Monsignor and I were both strong personalities, he was clearly the more successful of the two and much older but we held very little back in our really private conversation although they were ALWAYS cordial they could be both heated and cordial intense and measured. During my later life we corresponded almost entirely about grave and confidential matters and enjoyed only a few brief friendly conversations. Virtually none were related to child abuse or other issues that make a lot of ink. But they were issues we both took seriously.
I considered him a great man and a good priest. Sometimes, I considered him a fairly close friend. That’s not something I find as easy to explain. I lived with Msgr. Ignatius Martin and was a close companion of a Jesuit Missionary priest named Joseph Stoffel in the Philippines. Both were friends and I knew them in more ordinary friendly ways. But Msgr. Mouton and I had some common concerns that I shared with few other people over my lifetime. We didn’t always agree. But the void he leaves cannot be filled by anyone else I know.
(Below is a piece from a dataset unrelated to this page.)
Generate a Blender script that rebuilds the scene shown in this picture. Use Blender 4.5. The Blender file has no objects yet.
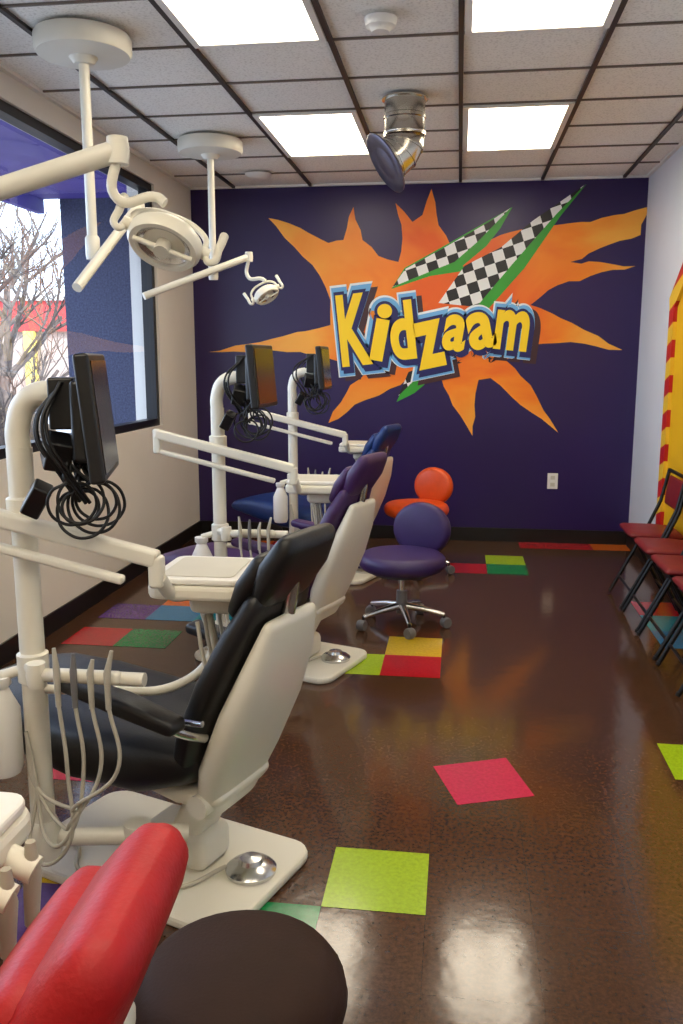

Life has taken many turns since the days since Monsignor Mouton and I knew each other best.
I have usually posted a kind of obituary on my blog for prominent people who were also significant in my life and I am doing that again for Msgr. Mouton. For as long as the blog exists it helps me organize these memories. People have often revisited these blog entries over the years, so someone else gets something out of it as well. But Monsignor is not likely to slip my mind often for very long.